===== SUPPLIED MATERIAL =====
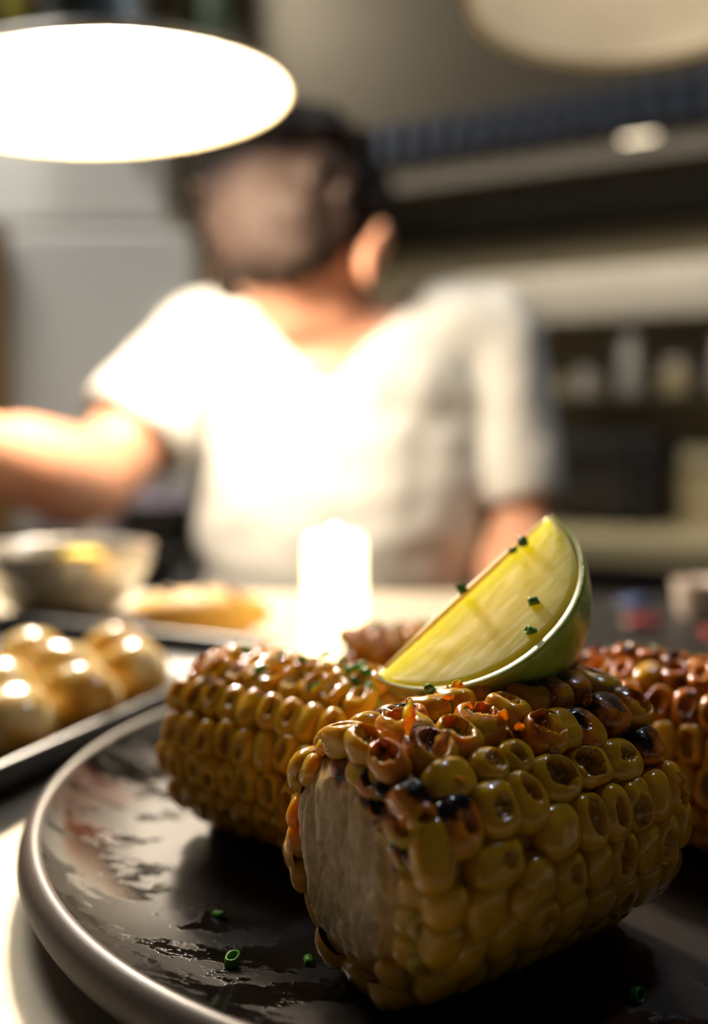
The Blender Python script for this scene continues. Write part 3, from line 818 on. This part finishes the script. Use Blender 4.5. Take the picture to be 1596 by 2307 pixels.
# ------------------------------------------------------------------ cook line behind: hood, shelf, counter
def kit(name, label, cat, group=None):
    return thing(name, label, cat, (KO.x, KO.y, 0), KA, group)
hood = kit('extractor_hood', 'big brown-grey steel extractor hood with a row of dark fins along its lower edge', 'extractor hood')
HZ = 1.755; BZ = CAMZ - .18
box('front_plate', -.5, 1.6, 0, .012, HZ + .07, 2.6, M['steel_hood'], hood)
box('lower_lip', -.5, 1.6, .0, .03, HZ - .008, HZ, M['steel_dark'], hood)
box('back_plate', -.5, 1.6, .74, .752, HZ, 2.6, M['steel_dark'], hood)
box('inner_baffle', -.5, 1.6, .30, .74, HZ + .10, HZ + .112, M['steel_hood'], hood)
box('side_plate', -.512, -.5, 0, .75, HZ - .008, 2.6, M['steel_hood'], hood)
box('fin_backing', -.5, 1.6, .022, .03, HZ, HZ + .07, M['steel_dark'], hood)
me = None
for i in range(44):
    x = -.46 + i * .046
    if me is None:
        V, F = box_vf(0, .019, -.012, .020, HZ, HZ + .07, .002); me = mesh('fin', V, F, False)
    link_obj('fin', me, hood, M['fin'], (x, 0, 0))
for x in (.40,):
    lathe('hood_glint', [(0, -.012), (.022, -.010), (.034, 0), (.036, .008)], M['glint_glow'], hood, 28, (x, .36, HZ + .095))  # glowing dome stands in for a lamp reflection on the steel
V, F = tube_vf([(-.45, .075, HZ + .045), (1.5, .075, HZ + .045)], .012, 12)  # tube added out of view to brighten the wall and shelves
link_obj('hidden_fill_tube', mesh('hidden_fill_tube', V, F), hood, M['strip'])
box('grease_rail', -.5, 1.6, .26, .30, HZ + .02, HZ + .06, M['steel_dark'], hood)

cup_b = kit('wall_cupboard', 'long pale steel wall shelf box below the hood at the right', 'shelf')
box('shelf_body', -.10, 1.5, .60, .79, CAMZ + .315, CAMZ + .435, M['steel'], cup_b)
box('front_lip', -.10, 1.5, .592, .602, CAMZ + .305, CAMZ + .345, M['steel'], cup_b)
for x in (.0, .7, 1.4): box('bracket', x, x + .02, .74, .795, CAMZ + .14, CAMZ + .315, M['steel_dark'], cup_b)
shl = kit('lower_shelf', 'narrow steel shelf holding the row of jars', 'shelf')
box('shelf_board', -.10, 1.5, .60, .79, CAMZ + .105, CAMZ + .120, M['steel_hood'], shl)
for x in (.05, .75, 1.4): box('bracket', x, x + .02, .64, .79, CAMZ + .06, CAMZ + .105, M['steel_dark'], shl)
box('splash_panel', -.10, 1.5, .775, .795, BZ + .002, CAMZ + .105, M['wall'], shl)
JX = [(.235, .020, .075, 'jar', 'short pale jar nearest the cook on the steel shelf'), (.300, .015, .13, 'black', 'slim dark bottle between two pale jars on the steel shelf'), (.345, .024, .15, 'jar', 'tall pale jar with a round lid on the steel shelf'),
      (.400, .016, .12, 'black', 'dark bottle right of the tall pale jar'), (.455, .030, .09, 'jar_beige', 'squat beige tub on the steel shelf'), (.510, .016, .13, 'black', 'dark bottle behind the right end of the beige tub'),
      (.565, .023, .14, 'jar', 'tall pale jar right of the beige tub'), (.62, .020, .12, 'black', 'dark bottle near the right end of the shelf view')]
for x, r, h, mt, lab in JX:
    p = kx(x, .67, CAMZ + .120)
    t = thing('jar' if mt != 'black' else 'bottle', lab, 'jar' if mt != 'black' else 'bottle', p, 0, 'jars and bottles on the steel shelf')
    if mt != 'black':
        lathe('jar_body', [(0, 0), (r, 0), (r * 1.04, .004), (r * 1.04, h * .72), (r * .8, h * .8)], M[mt], t, 28)
        lathe('lid', [(r * .86, h * .78), (r * .9, h * .8), (r * .9, h * .97), (r * .8, h), (0, h)], M['jar'], t, 28)
    else:
        lathe('bottle_body', [(0, 0), (r, 0), (r * 1.05, .004), (r * 1.05, h * .6), (r * .45, h * .78), (r * .42, h * .92)], M['black'], t, 24)
        lathe('cap', [(r * .5, h * .9), (r * .5, h), (0, h)], M['steel_dark'], t, 20)
bc = kit('back_counter', 'long beige steel back counter with an open dark shelf underneath', 'counter')

box('worktop', -.42, 1.5, .03, .79, BZ - .045, BZ, M['jar_beige'], bc)
box('undershelf', -.42, 1.5, .2, .79, BZ - .40, BZ - .38, M['steel_dark'], bc)
for x in (-.40, .5, 1.4): box('leg', x, x + .04, .17, .21, 0, BZ - .045, M['steel_dark'], bc)
box('back_panel', -.42, 1.5, .76, .79, .1, BZ - .045, M['black'], bc)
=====
JOB
Leave out the pictures and restate everything else word for word.

WORKED SOLUTION
The Blender Python script for this scene continues. Write part 3, from line 818 on. This part finishes the script. Use Blender 4.5. Take the picture to be 1596 by 2307 pixels.
# ------------------------------------------------------------------ cook line behind: hood, shelf, counter
def kit(name, label, cat, group=None):
    return thing(name, label, cat, (KO.x, KO.y, 0), KA, group)
hood = kit('extractor_hood', 'big brown-grey steel extractor hood with a row of dark fins along its lower edge', 'extractor hood')
HZ = 1.755; BZ = CAMZ - .18
box('front_plate', -.5, 1.6, 0, .012, HZ + .07, 2.6, M['steel_hood'], hood)
box('lower_lip', -.5, 1.6, .0, .03, HZ - .008, HZ, M['steel_dark'], hood)
box('back_plate', -.5, 1.6, .74, .752, HZ, 2.6, M['steel_dark'], hood)
box('inner_baffle', -.5, 1.6, .30, .74, HZ + .10, HZ + .112, M['steel_hood'], hood)
box('side_plate', -.512, -.5, 0, .75, HZ - .008, 2.6, M['steel_hood'], hood)
box('fin_backing', -.5, 1.6, .022, .03, HZ, HZ + .07, M['steel_dark'], hood)
me = None
for i in range(44):
    x = -.46 + i * .046
    if me is None:
        V, F = box_vf(0, .019, -.012, .020, HZ, HZ + .07, .002); me = mesh('fin', V, F, False)
    link_obj('fin', me, hood, M['fin'], (x, 0, 0))
for x in (.40,):
    lathe('hood_glint', [(0, -.012), (.022, -.010), (.034, 0), (.036, .008)], M['glint_glow'], hood, 28, (x, .36, HZ + .095))  # glowing dome stands in for a lamp reflection on the steel
V, F = tube_vf([(-.45, .075, HZ + .045), (1.5, .075, HZ + .045)], .012, 12)  # tube added out of view to brighten the wall and shelves
link_obj('hidden_fill_tube', mesh('hidden_fill_tube', V, F), hood, M['strip'])
box('grease_rail', -.5, 1.6, .26, .30, HZ + .02, HZ + .06, M['steel_dark'], hood)

cup_b = kit('wall_cupboard', 'long pale steel wall shelf box below the hood at the right', 'shelf')
box('shelf_body', -.10, 1.5, .60, .79, CAMZ + .315, CAMZ + .435, M['steel'], cup_b)
box('front_lip', -.10, 1.5, .592, .602, CAMZ + .305, CAMZ + .345, M['steel'], cup_b)
for x in (.0, .7, 1.4): box('bracket', x, x + .02, .74, .795, CAMZ + .14, CAMZ + .315, M['steel_dark'], cup_b)
shl = kit('lower_shelf', 'narrow steel shelf holding the row of jars', 'shelf')
box('shelf_board', -.10, 1.5, .60, .79, CAMZ + .105, CAMZ + .120, M['steel_hood'], shl)
for x in (.05, .75, 1.4): box('bracket', x, x + .02, .64, .79, CAMZ + .06, CAMZ + .105, M['steel_dark'], shl)
box('splash_panel', -.10, 1.5, .775, .795, BZ + .002, CAMZ + .105, M['wall'], shl)
JX = [(.235, .020, .075, 'jar', 'short pale jar nearest the cook on the steel shelf'), (.300, .015, .13, 'black', 'slim dark bottle between two pale jars on the steel shelf'), (.345, .024, .15, 'jar', 'tall pale jar with a round lid on the steel shelf'),
      (.400, .016, .12, 'black', 'dark bottle right of the tall pale jar'), (.455, .030, .09, 'jar_beige', 'squat beige tub on the steel shelf'), (.510, .016, .13, 'black', 'dark bottle behind the right end of the beige tub'),
      (.565, .023, .14, 'jar', 'tall pale jar right of the beige tub'), (.62, .020, .12, 'black', 'dark bottle near the right end of the shelf view')]
for x, r, h, mt, lab in JX:
    p = kx(x, .67, CAMZ + .120)
    t = thing('jar' if mt != 'black' else 'bottle', lab, 'jar' if mt != 'black' else 'bottle', p, 0, 'jars and bottles on the steel shelf')
    if mt != 'black':
        lathe('jar_body', [(0, 0), (r, 0), (r * 1.04, .004), (r * 1.04, h * .72), (r * .8, h * .8)], M[mt], t, 28)
        lathe('lid', [(r * .86, h * .78), (r * .9, h * .8), (r * .9, h * .97), (r * .8, h), (0, h)], M['jar'], t, 28)
    else:
        lathe('bottle_body', [(0, 0), (r, 0), (r * 1.05, .004), (r * 1.05, h * .6), (r * .45, h * .78), (r * .42, h * .92)], M['black'], t, 24)
        lathe('cap', [(r * .5, h * .9), (r * .5, h), (0, h)], M['steel_dark'], t, 20)
bc = kit('back_counter', 'long beige steel back counter with an open dark shelf underneath', 'counter')

box('worktop', -.42, 1.5, .03, .79, BZ - .045, BZ, M['jar_beige'], bc)
box('undershelf', -.42, 1.5, .2, .79, BZ - .40, BZ - .38, M['steel_dark'], bc)
for x in (-.40, .5, 1.4): box('leg', x, x + .04, .17, .21, 0, BZ - .045, M['steel_dark'], bc)
box('back_panel', -.42, 1.5, .76, .79, .1, BZ - .045, M['black'], bc)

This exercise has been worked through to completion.